Judge limits picket activity
Monday, Oct. 4, 2004 | 8:58 a.m.
ATLANTIC CITY -- A judge this weekend agreed to limit picket-line activity by striking casino and hotel workers after lawyers for the casinos said union members were creating safety hazards by choking sidewalks.
After hearing appeals from representatives of Harrah's Entertainment and Caesars Entertainment, Superior Court Judge George Seltzer granted a temporary restraining order that imposed restrictions about the locations of pickets. He did not restrict the number that could be on the Boardwalk.
"Picketers were impeding the flow of pedestrian traffic along Pacific Avenue to the point that pedestrians were being forced to walk on the curb or in the street," said Caesars spokesman Brian Cahill.
Last week Seltzer imposed similar restrictions on pickets at Tropicana Casino & Resort.
The workers donned ponchos and hats Saturday, walking picket lines in the rain as a strike by 10,000 service workers entered its second day.
Gamblers, meanwhile, began getting used to life without the striking workers, enduring noisy picket-line protests on their way into properties where restaurants were closed and services were curtailed as a result of the strike by about 10,000 people.
The workers, members of Local 54 of the Hotel Employees and Restaurant Employees union, have been working without a contract since Sept. 15 and walked off their jobs Friday.
"We gotta' do what we gotta' do, rain or shine," said Bernard Bryant, 54, a room service cashier at Resorts Atlantic City, who wore a green poncho and a baseball cap as he walked a picket line on North Carolina Avenue with 15 other union members.
"We're not asking for any unreasonable demands," said Bryant.
On the Boardwalk, Local 54's Bob Marrone led a group of about 20 strikers who marched in an oval-shaped pattern, calling through a bullhorn to them.
"Hey hey, ho, ho," they chanted.
"Corporate greed has got to go," Marrone yelled in response.
No new talks were scheduled between the union and the seven properties they are striking in a contract dispute centered on health care premiums and the casinos' use of nonunion restaurant chains.
But the strike was affecting others, too.
Yellow Cab driver Faisal Quraishi, 33, said there were fewer gamblers in Atlantic City than usual on an autumn Saturday, and he blamed it on the strike.
"Because of the strike, the people are afraid to come here," he said, waiting for fares at Resorts. "They don't want to come because they don't know what's going on. Saturday is usually very busy."
Gamblers and visitors alike noticed the restaurant closings, locked public bathrooms and slower service forced by the sudden exodus of so many workers.

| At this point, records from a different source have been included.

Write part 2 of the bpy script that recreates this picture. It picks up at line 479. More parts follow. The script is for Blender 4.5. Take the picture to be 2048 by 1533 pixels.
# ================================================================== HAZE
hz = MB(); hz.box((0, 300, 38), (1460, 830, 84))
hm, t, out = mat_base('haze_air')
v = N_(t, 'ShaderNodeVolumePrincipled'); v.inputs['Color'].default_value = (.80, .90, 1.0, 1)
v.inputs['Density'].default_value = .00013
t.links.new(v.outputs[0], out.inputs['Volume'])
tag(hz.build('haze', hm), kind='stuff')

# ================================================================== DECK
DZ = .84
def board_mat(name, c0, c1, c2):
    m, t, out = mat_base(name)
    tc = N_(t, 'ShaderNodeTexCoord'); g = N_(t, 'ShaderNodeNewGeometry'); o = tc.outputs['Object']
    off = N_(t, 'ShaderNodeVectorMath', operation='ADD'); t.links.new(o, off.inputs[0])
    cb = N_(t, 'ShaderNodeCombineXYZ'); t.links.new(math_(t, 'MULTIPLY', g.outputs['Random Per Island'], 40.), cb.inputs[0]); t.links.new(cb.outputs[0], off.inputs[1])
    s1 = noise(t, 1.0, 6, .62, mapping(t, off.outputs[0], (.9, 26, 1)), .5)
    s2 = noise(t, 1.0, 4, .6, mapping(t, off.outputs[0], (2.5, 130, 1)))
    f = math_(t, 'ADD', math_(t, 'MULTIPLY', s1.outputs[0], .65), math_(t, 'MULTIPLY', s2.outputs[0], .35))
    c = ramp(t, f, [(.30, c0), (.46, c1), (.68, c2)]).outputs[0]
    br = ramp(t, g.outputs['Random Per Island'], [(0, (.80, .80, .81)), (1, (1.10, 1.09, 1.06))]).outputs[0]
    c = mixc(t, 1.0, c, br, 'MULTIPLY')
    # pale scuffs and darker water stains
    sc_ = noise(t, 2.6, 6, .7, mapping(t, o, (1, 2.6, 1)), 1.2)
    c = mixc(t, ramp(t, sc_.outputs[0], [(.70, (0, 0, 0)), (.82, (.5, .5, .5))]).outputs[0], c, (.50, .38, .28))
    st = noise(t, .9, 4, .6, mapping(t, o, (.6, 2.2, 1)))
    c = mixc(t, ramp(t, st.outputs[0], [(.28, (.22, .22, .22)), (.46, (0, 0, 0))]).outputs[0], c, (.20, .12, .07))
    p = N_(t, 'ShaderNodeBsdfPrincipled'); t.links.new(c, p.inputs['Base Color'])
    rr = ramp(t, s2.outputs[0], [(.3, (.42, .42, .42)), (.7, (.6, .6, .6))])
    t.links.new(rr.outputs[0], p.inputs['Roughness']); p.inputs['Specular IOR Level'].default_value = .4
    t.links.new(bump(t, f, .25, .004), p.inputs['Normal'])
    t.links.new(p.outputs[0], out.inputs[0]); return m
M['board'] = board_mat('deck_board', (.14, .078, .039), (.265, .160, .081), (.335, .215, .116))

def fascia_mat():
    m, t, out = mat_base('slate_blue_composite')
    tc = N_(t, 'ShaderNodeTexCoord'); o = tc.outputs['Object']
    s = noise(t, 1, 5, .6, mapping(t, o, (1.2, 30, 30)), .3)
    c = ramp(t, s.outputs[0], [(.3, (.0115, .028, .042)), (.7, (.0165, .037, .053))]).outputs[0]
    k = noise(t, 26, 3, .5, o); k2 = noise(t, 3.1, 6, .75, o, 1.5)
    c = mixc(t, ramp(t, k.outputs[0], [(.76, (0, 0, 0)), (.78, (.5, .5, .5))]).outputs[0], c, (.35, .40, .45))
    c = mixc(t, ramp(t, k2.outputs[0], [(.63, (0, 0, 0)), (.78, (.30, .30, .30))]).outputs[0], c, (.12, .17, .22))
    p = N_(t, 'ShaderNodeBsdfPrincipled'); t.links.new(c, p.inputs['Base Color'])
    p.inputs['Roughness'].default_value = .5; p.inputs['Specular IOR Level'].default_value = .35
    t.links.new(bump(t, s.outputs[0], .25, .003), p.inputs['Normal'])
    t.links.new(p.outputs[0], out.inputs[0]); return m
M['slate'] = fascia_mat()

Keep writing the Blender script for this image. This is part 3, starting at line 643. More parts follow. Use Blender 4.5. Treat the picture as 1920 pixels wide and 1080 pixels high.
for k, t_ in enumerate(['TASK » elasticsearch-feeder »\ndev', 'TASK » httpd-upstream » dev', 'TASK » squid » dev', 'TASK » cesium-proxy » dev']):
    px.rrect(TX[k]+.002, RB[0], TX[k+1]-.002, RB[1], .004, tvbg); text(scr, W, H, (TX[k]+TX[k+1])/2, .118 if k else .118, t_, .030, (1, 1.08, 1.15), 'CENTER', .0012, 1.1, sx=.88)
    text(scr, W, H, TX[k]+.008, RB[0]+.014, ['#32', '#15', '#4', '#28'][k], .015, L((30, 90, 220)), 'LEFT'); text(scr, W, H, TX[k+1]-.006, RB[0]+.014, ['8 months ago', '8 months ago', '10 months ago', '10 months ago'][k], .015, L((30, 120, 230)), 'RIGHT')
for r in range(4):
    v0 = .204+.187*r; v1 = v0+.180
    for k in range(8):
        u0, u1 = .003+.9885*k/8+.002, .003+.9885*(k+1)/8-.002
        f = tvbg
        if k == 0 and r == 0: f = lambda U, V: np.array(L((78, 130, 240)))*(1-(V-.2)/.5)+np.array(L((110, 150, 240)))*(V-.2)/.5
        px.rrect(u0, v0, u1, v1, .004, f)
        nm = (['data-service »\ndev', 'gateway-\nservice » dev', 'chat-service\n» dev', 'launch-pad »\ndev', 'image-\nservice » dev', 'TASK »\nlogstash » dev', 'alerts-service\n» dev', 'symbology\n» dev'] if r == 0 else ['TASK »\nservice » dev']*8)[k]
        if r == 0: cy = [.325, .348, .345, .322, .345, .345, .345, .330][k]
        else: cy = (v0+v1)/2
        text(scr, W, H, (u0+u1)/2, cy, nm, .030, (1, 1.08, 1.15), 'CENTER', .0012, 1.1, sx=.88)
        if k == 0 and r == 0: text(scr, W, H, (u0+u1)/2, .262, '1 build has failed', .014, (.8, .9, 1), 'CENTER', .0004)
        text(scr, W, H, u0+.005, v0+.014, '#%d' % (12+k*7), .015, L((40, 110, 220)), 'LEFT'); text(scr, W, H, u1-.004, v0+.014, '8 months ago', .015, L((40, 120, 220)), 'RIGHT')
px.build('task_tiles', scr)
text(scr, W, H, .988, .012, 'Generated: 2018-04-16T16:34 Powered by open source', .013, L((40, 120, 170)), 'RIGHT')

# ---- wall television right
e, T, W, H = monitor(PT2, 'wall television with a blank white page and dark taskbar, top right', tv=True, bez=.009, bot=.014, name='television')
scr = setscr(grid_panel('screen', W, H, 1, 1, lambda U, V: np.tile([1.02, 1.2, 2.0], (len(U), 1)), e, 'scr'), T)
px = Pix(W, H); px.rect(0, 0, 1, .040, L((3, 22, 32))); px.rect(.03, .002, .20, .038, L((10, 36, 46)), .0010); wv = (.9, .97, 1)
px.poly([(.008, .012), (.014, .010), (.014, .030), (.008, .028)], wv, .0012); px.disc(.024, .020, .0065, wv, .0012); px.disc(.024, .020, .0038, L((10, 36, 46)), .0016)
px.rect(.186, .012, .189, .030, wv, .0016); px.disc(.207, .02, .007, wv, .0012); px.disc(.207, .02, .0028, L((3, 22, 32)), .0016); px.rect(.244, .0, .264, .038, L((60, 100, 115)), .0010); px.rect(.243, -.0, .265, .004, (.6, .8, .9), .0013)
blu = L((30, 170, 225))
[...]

They had mixed feelings, with some expressing sympathy for the strikers but others unhappy at having to eat off paper plates, use paper plates at buffets and endure botched orders.
"They're having trouble setting the tables and we had to eat off paper plates instead of dishes," said Ed Garrison, 59, of Burlington, N.J., who spent Friday night at Resorts Atlantic City with his wife, Helen. "I'd like to see them settle it."
Lynn Pittmon, 45, of Washington, D.C., stood on the Boardwalk outside Resorts' Beachball Deli, which was closed.
"We were going to go there to eat, it's our favorite place. Now, I guess we'll go to Trump," she said, nodding toward Trump Taj Mahal, next door. "Is Trump open?"
It was. Trump's casinos settled with Local 54 late Thursday, thereby averting a strike at Trump Taj Mahal, Trump Plaza and Trump Marina casinos.
"The people who are working did a good job," said Armin Taege, 32, of Sarnia, Ontario, as he checked out of the Tropicana Casino and Resort. "You knew they weren't waitresses or waiters, though, you could tell by the way they carried the trays. And they looked tired."
Card dealers, front-office executives and other workers who aren't members of Local 54 were substituting for the strikers, some of them working 12-hour shifts in jobs unfamiliar to them.
"We've had to scale back some of the food and beverage operations, but our properties are very busy today," said Cahill, whose company runs the Bally's Atlantic City, Caesars and Atlantic City Hilton casinos.
At Resorts, a vice president of hotel operations was giving out valet parking tickets to incoming customers.
"I've been in this business for 26 years, this is no problem," said the man, who would not give his name.